Jonathan and Jenna’s father, at the far end of the table, was holding forth on foreign affairs at such commanding length that, little by little, the other conversations petered out. The turkey-like cords in his neck were more noticeable in the flesh than on TV, and it turned out to be the almost shrunken smallness of his skull that made his white, white smile so prominent. The fact that such a wizened person had sired the amazing Jenna seemed to Joey of a piece with his eminence. He spoke of the “new blood libel” that was circulating in the Arab world, the lie about there having been no Jews in the twin towers on 9/11, and of the need, in times of national emergency, to counter evil lies with benevolent half-truths. He spoke of Plato as if he’d personally received enlightenment at his Athenian feet. He referred to members of the president’s cabinet by their first names, explaining how ‘we’ had been ‘leaning on’ the president to exploit this unique historical moment to resolve an intractable geopolitical deadlock and radically expand the sphere of freedom. In normal times, he said, the great mass of American public opinion was isolationist and know-nothing, but the terrorist attacks had given “us” a golden opportunity, the first since the end of the Cold War, for ‘the philosopher’ (which philosopher, exactly, Joey wasn’t clear on or had missed an earlier reference to) to step in and unite the country behind the mission that his philosophy had revealed as right and necessary. “We have to learn to be comfortable with stretching some facts,” he said, with his smile, to an uncle who had mildly challenged him about Iraq’s nuclear capabilities. “Our modern media are very blurry shadows on the wall, and the philosopher has to be prepared to manipulate these shadows in the service of a greater truth.”

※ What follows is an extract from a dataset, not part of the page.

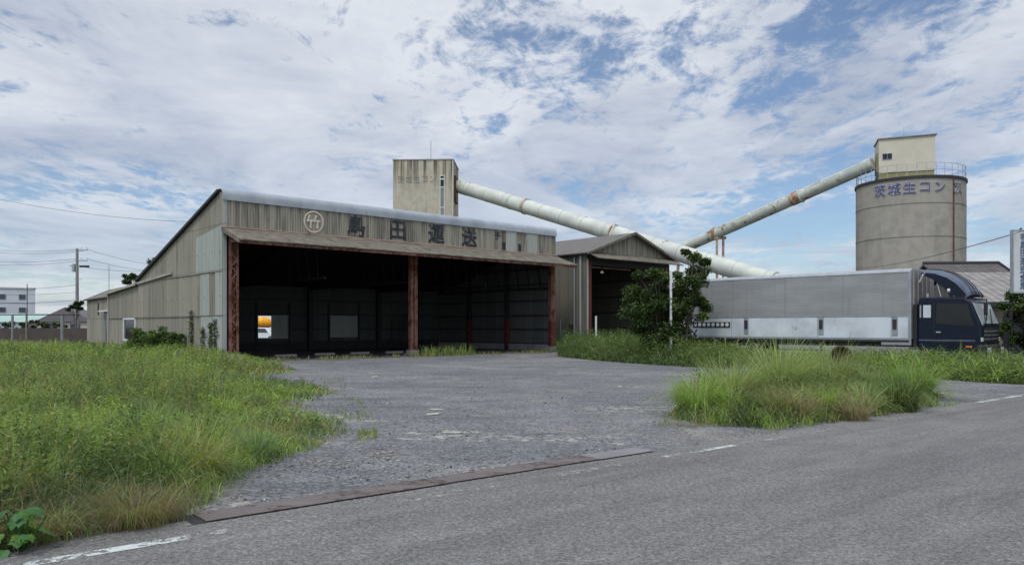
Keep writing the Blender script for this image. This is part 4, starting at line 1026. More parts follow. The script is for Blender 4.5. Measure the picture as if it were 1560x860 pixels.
# palette (linear)
GR = dict(bright=(.275, .385, .095), mid=(.205, .285, .088), deep=(.090, .135, .048), blue=(.150, .230, .105), dry=(.30, .245, .155), straw=(.42, .38, .25), olive=(.275, .270, .105), red=(.26, .19, .12))
def pick(x, y, n, weights=None):
    """patchy mixture of grass kinds over the ground"""
    a = fbm(x * .55, y * .55, 3); b_ = fbm(x * .9, y * .9, 8); d_ = fbm(x * 1.7, y * 1.7, 19); u = rng.random(n)
    c = np.tile(np.array(GR['mid']), (n, 1))
    c[(a + .18 * (u - .5)) > .56] = GR['bright']; c[(a + .2 * (u - .5)) < .42] = GR['olive']; c[(b_ + .15 * (u - .5)) > .66] = GR['blue']; c[(b_ + .2 * (u - .5)) < .38] = GR['deep']; c[(d_ + .25 * (u - .5)) > .68] = np.array(GR['deep']) * 1.2
    return c
# ================================================================== left field
def shedw(s, t): p = shed_pt(s, t); return (p.x, p.y)
pu = lambda u, v: tuple(RU * u + RV * v)[:2]
field = [pu(-14, 6.36), pu(1.2, 6.36), pu(2.0, 6.45), G(325, 768), G(352, 748), G(395, 716), G(450, 695), G(520, 668), G(545, 655), G(520, 640), G(470, 628), G(462, 612), G(505, 603), G(520, 594),
         G(470, 586), G(410, 582), G(385, 574), G(450, 569), G(455, 562), G(430, 556), G(400, 550), shedw(0.9, -1.2), shedw(-.1, -.3), shedw(-.1, 18), shedw(.4, 18), shedw(.4, 25.5), shedw(1, 34), (-64, 70), (-60, 30), (-30, 8)]
road_edge = [pu(-14, 6.36), pu(2.0, 6.36)]
lot_edge = field[2:21]
CAV = [(*G(150, 742), .34), (*G(235, 722), .30), (*G(70, 770), .25), (*G(330, 700), .22)]
def field_h(x, y):
    dr_ = edge_d(x, y, road_edge, False); dl = edge_d(x, y, lot_edge, False)
    base = .22 + .50 * fbm(x * .35, y * .35, 21) + .55 * (fbm(x * 1.5, y * 1.5, 31) - .42)
    far = np.clip((np.hypot(x, y) - 12) / 22, 0, 1); base = base * (1 - far) + (.50 + .45 * fbm(x * .3, y * .3, 5)) * far
    for (qx, qy, rr) in CAV: base = base * np.clip(.22 + (np.hypot((x - qx) / 1.5, y - qy) / rr) ** 2, 0, 1)
    return base * np.clip(.35 + dr_ / 1.1, 0, 1) * np.clip(np.where(np.hypot(x, y) < 10.5, .28, .14) + dl / np.where(np.hypot(x, y) < 10.5, 1.3, 3.2), 0, 1)
parts = []
x, y = scatter(230000, field, 4.8, 80, -46, 5); n = len(x); h = field_h(x, y) * rng.uniform(.55, 1.25, n); dist = np.hypot(x, y)
c = pick(x, y, n) * rng.normal(1, .22, (n, 1)).clip(.5, 1.6)
u = rng.random(n); c[u < .05] = np.array(GR['straw']) * rng.uniform(.6, 1.1, ((u < .05).sum(), 1)); rd_ = (fbm(x * .6, y * .6, 71) > .58) & (u > .72); c[rd_] = np.array(GR['red']) * rng.uniform(.7, 1.3, (rd_.sum(), 1))
dr_ = edge_d(x, y, road_edge, False); nd = (dr_ < 1.6) & (rng.random(n) < .40 * (1.3 - dr_ * .7)); c[nd] = np.array(GR['dry']) * rng.uniform(.5, 1.1, (nd.sum(), 1))
dl = edge_d(x, y, lot_edge, False); thin = rng.random(n) < np.clip(.25 + dl / np.where(dist < 10.5, .5, 1.2) + 1.2 * (fbm(x * 1.1, y * 1.1, 61) - .5), 0, 1)
x, y, h, dist, c = x[thin], y[thin], h[thin], dist[thin], c[thin]; n = len(x)
print('field blades', n)
parts.append(blades(np.stack([x, y], 1), h * 1.12, np.maximum(.007, .0011 * dist) * rng.uniform(.6, 1.5, n), c, .95, 4))
# broad-leaved weeds among the blades
x, y = scatter(15000, field, 4.8, 45, -46, 5); a = fbm(x * .7, y * .7, 44); k = (a > .44) & (edge_d(x, y, lot_edge, False) > .5); x, y = x[k], y[k]; n = len(x); h = field_h(x, y) * 1.05
m = 22; px_ = np.repeat(x, m); py_ = np.repeat(y, m); zz = np.tile(np.linspace(.15, 1, m), n) * np.repeat(h, m); spread = .10 * (1.2 - np.tile(np.linspace(.15, 1, m), n))
P = np.stack([px_ + rng.normal(0, 1, n * m) * spread, py_ + rng.normal(0, 1, n * m) * spread, zz], 1)
base = np.where((fbm(px_ * .8, py_ * .8, 9) > .5)[:, None], np.array(GR['deep']) * 1.15, np.array(GR['bright']) * .85)
parts.append(leaves(P, np.repeat(np.maximum(.060, .0030 * np.hypot(x, y)), m), base * rng.normal(1, .2, (n * m, 1)).clip(.5, 1.5), .35))
for k in range(46):      # arching tufts standing out of the sward
    q = (rng.uniform(-20, 420), rng.uniform(590, 770)) if k > 9 else (rng.uniform(-10, 90), rng.uniform(700, 790)); g_ = G(*q)
    if inpoly(np.array([g_[0]]), np.array([g_[1]]), field)[0]:
        a_ = rng.random(170) * 2 * np.pi; r_ = rng.random(170) ** .5 * .16; hm = rng.uniform(.45, .78)
        cc = np.array((GR['bright'], GR['olive'], GR['blue'], GR['mid'])[k % 4]) * rng.normal(1.05, .22, (170, 1)).clip(.5, 1.6)
        parts.append(blades(np.stack([g_[0] + np.cos(a_) * r_, g_[1] + np.sin(a_) * r_], 1), hm * rng.uniform(.5, 1.2, 170), np.full(170, .011), cc, np.abs(rng.normal(.9, .35, 170)).clip(.1, 1.5), 4, a_ + rng.normal(0, .5, 170)))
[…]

"White, white" teeth and a Turkey neck -- at Thanksgiving, no less. Well, this man must be wickedness defined if he’s explaining Straussian methods of crowd-control to a tableful of horny eighteen year-olds who’d like nothing better than to return to “normalcy,” perhaps by figuring out why they’ve all been given first names that begin with the letter “J.”

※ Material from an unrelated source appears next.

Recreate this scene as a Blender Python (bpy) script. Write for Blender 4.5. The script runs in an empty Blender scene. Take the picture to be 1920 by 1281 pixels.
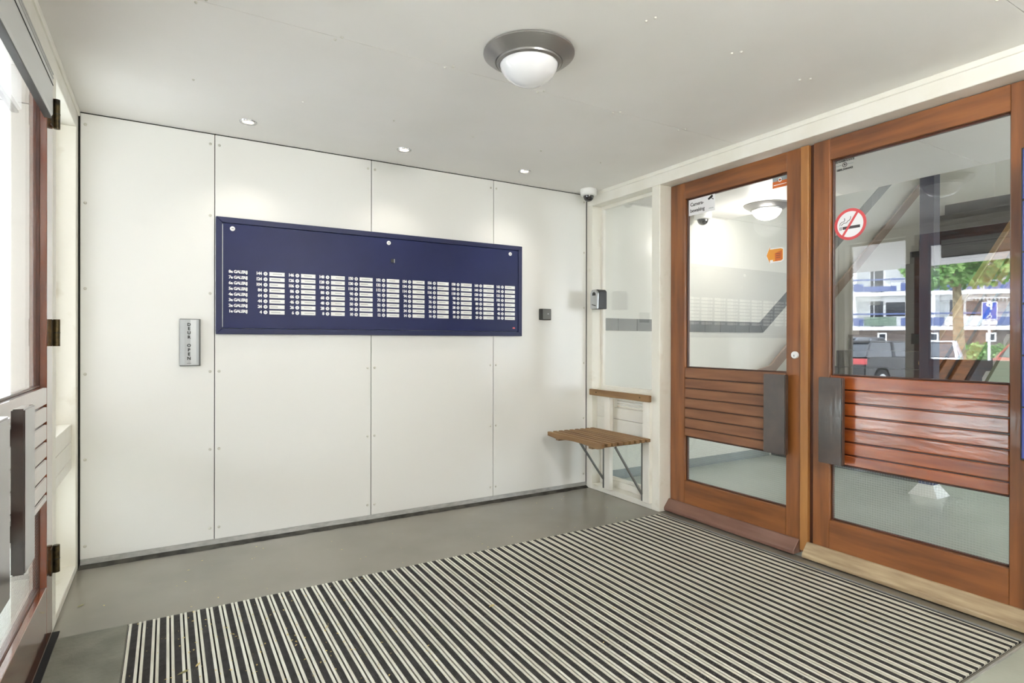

Now, I’ve spent a fair bit of time with many sinister neocons who fancy themselves disciples of a scholar known for his esoteric allusions and in-between-the-lines manner of exegesis. One thing they do not do, even in low company such as mine, is cite Plato’s Cave, a philosophical allegory that any “first year” would grasp. How shall I put this to a masterful American fictionist? It’s considered the “The Second Coming” of political cliches.

However, I do think Franzen has got a noble intention with the cardboard prose and plasticene characterization offered above. If this set-piece is indicative of the entire novel, he is clearly trying to atone for past sins of horn-rimmed hauteur. Gone are the taut little essays about an American middlebrow grown encephalitic with celebrity culture and a superficial knowledge of everything. Not for him anymore the smug litterateur who offers left-handed compliments to Oprah. Franzen’s gone mainstream now, deigning even to appear -- as the successor novelist to Stephen King -- on the cover of Time, a magazine that, as The Onion deliciously satirized it, has Gerberized its content sufficiently to be able to launch a new version of “aimed at adults.”

I think I like this new Jonathan Franzen.

Meanwhile, Bellow’s letters are due out in November.